About our project: Describe Our Character
How best to describe the world around and within you? How does what you wear express aspects of yourself? Our Literacy project invited 23 Year 3 / 4 students to consider and articulate their own characters, with the aim of developing a costume for their character to wear at an end-of-year performance.
About our school:
Calista Primary’s values are to provide a space to be safe, aspiring, inclusive, life-long learners, aligning with Creative Schools’ values of striving to bring creative thinking into all aspects of learning.
What happened:
World and character-building comes from language: descriptions, adjectives. Description adds detail. Detail adds understanding, makes information tactile, rich and realistic. From a curricular Literacy point of view, the core objective for teacher Brittney Tyson and visual and textiles artist Sally Bower was to expand and excite our students to use language and adjectives confidently, and to pull inspiration from the world around them. So we asked them to describe something they are expert in: themselves. We asked them to create texts by developing story lines, characters and settings, and by drawing connections between personal experiences and the worlds in their stories. An example: if you play basketball, you know what it feels like to be part of and play in a team. What can you use from that experience to take into your character development?
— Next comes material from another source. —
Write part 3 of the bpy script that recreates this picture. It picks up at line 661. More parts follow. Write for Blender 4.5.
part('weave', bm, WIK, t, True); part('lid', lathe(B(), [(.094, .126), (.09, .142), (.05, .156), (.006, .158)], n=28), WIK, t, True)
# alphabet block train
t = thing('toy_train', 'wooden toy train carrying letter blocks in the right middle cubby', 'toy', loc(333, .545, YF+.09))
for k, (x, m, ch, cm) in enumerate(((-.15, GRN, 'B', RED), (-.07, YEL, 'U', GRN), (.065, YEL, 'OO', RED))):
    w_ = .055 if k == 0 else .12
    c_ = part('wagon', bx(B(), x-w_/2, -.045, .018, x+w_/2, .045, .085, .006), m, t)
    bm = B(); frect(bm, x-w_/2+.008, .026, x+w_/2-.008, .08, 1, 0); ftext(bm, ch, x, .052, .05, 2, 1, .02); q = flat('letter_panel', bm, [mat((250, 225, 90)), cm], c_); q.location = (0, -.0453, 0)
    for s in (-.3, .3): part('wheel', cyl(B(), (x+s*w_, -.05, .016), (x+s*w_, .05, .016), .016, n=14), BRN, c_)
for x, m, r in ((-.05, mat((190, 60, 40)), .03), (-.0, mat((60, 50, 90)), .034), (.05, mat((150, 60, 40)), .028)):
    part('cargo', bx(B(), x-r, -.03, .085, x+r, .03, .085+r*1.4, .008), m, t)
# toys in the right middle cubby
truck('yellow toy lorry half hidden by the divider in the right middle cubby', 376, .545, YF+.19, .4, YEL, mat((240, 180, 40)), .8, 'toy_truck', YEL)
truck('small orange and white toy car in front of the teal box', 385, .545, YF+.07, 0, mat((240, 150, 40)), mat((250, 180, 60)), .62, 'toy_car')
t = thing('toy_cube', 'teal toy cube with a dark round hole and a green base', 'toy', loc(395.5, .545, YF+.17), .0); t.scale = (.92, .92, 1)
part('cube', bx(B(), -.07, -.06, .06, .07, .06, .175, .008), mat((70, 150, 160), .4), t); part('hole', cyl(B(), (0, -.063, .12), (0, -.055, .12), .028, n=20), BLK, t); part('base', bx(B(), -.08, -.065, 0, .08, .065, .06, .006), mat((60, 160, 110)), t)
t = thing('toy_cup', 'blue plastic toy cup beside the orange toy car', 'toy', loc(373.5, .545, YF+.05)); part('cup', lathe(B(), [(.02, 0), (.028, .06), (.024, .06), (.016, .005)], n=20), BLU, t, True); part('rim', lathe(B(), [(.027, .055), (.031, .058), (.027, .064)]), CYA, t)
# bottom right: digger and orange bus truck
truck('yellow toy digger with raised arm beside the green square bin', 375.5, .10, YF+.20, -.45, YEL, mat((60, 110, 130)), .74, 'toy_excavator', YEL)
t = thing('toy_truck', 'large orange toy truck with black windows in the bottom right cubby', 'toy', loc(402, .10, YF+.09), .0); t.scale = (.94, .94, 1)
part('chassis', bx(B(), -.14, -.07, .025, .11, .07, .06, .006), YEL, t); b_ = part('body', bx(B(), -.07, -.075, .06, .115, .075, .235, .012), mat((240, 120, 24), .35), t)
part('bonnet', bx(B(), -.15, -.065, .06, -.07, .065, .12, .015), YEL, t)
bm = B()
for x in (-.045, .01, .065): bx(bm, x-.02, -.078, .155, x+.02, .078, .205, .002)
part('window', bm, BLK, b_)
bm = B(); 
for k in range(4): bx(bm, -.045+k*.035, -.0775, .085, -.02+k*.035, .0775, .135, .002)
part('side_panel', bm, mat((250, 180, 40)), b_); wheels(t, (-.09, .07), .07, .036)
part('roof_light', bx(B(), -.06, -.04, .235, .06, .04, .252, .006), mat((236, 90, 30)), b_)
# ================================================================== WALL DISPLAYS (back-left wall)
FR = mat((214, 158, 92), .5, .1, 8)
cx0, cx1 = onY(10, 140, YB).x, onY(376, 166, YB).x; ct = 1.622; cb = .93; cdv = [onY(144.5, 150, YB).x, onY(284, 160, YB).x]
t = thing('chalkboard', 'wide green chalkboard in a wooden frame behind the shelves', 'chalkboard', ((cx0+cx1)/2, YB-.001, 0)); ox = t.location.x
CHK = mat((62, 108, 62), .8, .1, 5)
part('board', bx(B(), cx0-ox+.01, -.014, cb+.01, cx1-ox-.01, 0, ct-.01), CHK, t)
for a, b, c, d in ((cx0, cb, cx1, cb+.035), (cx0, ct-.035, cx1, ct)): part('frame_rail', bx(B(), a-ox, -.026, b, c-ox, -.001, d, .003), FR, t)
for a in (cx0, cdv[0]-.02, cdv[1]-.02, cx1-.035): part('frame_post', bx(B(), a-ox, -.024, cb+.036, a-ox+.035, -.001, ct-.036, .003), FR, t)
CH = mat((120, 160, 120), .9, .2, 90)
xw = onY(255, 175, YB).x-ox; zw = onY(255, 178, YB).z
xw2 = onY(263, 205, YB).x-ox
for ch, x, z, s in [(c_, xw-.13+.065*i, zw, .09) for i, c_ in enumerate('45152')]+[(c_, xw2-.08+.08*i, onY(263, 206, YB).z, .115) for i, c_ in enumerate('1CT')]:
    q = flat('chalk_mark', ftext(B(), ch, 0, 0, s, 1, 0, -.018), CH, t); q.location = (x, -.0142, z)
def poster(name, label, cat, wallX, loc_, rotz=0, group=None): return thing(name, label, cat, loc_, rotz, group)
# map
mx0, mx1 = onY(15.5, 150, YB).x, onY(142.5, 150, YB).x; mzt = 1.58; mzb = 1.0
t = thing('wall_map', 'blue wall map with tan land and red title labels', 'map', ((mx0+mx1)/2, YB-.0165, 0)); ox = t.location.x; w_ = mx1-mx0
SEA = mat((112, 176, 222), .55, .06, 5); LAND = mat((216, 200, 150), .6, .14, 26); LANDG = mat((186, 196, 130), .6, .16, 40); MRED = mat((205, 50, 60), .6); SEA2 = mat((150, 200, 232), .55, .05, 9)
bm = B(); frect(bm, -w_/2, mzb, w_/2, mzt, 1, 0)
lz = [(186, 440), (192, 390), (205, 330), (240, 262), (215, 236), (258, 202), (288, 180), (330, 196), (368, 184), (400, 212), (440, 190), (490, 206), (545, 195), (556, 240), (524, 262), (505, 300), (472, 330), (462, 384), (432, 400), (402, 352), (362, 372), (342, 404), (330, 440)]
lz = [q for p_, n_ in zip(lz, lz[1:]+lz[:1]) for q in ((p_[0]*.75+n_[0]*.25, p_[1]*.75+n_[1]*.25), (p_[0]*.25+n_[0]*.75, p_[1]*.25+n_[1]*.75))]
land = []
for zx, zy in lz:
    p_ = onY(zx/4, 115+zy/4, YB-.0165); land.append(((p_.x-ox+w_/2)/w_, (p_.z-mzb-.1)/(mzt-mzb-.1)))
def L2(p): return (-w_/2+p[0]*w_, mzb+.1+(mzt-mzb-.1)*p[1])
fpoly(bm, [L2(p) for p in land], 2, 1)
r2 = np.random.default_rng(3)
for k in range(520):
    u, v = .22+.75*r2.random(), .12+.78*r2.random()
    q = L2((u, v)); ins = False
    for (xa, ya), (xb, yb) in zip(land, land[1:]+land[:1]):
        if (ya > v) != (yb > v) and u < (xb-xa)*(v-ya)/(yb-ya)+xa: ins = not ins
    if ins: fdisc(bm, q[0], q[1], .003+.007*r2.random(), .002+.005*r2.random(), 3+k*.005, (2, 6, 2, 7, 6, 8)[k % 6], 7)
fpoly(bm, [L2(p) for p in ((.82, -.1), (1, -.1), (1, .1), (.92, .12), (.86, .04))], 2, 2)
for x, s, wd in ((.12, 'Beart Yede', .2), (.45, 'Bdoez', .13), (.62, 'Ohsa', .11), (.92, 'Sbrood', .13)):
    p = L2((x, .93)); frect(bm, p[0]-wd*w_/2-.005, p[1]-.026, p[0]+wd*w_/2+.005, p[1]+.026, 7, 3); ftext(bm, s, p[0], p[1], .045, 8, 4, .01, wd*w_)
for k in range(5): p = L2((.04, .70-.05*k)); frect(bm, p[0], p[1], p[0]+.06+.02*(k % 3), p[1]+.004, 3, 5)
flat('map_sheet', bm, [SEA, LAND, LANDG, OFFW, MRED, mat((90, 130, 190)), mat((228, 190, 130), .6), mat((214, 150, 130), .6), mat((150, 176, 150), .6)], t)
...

We additionally touched on Colour Theory to help with designing characters’ costumes, each week creating a colour wheel consisting of all the students' drawings.
How did we use the Five Creative Habits of Learning?
I’m inquisitive. I ask loads and loads of questions. It’s fun when you can do things like Creative Schools. Student
We tapped into Imagination by:
• Playing with possibilities
• Encouraging students to test run ideas without the end point in sight
• Asking them to create their own character
• Getting them to identify with their character by ‘putting themselves in their shoes’
We encouraged Collaboration by:
• Group work in world-building
• Listening to others
• Asking one student to describe another’s costume
• Identifying similarities between colour, texture, shape
We practised Persistence by:
• Learning and sticking with new skills and techniques, even when they’re repetitive
We sparked Inquisitiveness by:
• Exploring and questioning options as students’ knowledge and skills increased
• Equipping metaphorical toolkits with costume construction techniques
• Investigating colour, shape and function
We learned to be Disciplined through:
• Developing techniques to create costumes
• Seeing it through to the final product
• Making an annotated costume design map
What did we discover?
Lessons are better in Creative Schools. Student
As a visual and textiles artist teaching both adults and children, Sally was interested in classroom dynamics and seeing how children learn day to day. It was refreshing to follow the guidance provided by Creative Schools that creatives wouldn't be teaching their art practice, but instead be using the Five Creative Habits of Learning and working directly with mainstream curriculum.
We have many students with Autism, ADHD and Dyslexia, Tier 3 behaviour students and this program has allowed them to feel included in our environment which has been very impactful. We are very grateful for Creative Schools. Teacher
I feel there was joy in our classroom. We were encouraged to ask different questions, as opposed to the ‘right one.’ Student
The impact on the Teacher/Creative partnership
I felt supported in the classroom. It was a positive experience and students would say that it was something they really looked forward to. Teacher
The teacher that I’m working with has been super encouraging. I call on her as she knows her class best. Creative Practitioner
Main Curriculum Focus: Literacy
Confidently using adjectives, constructing a fictional character though a series of workshops.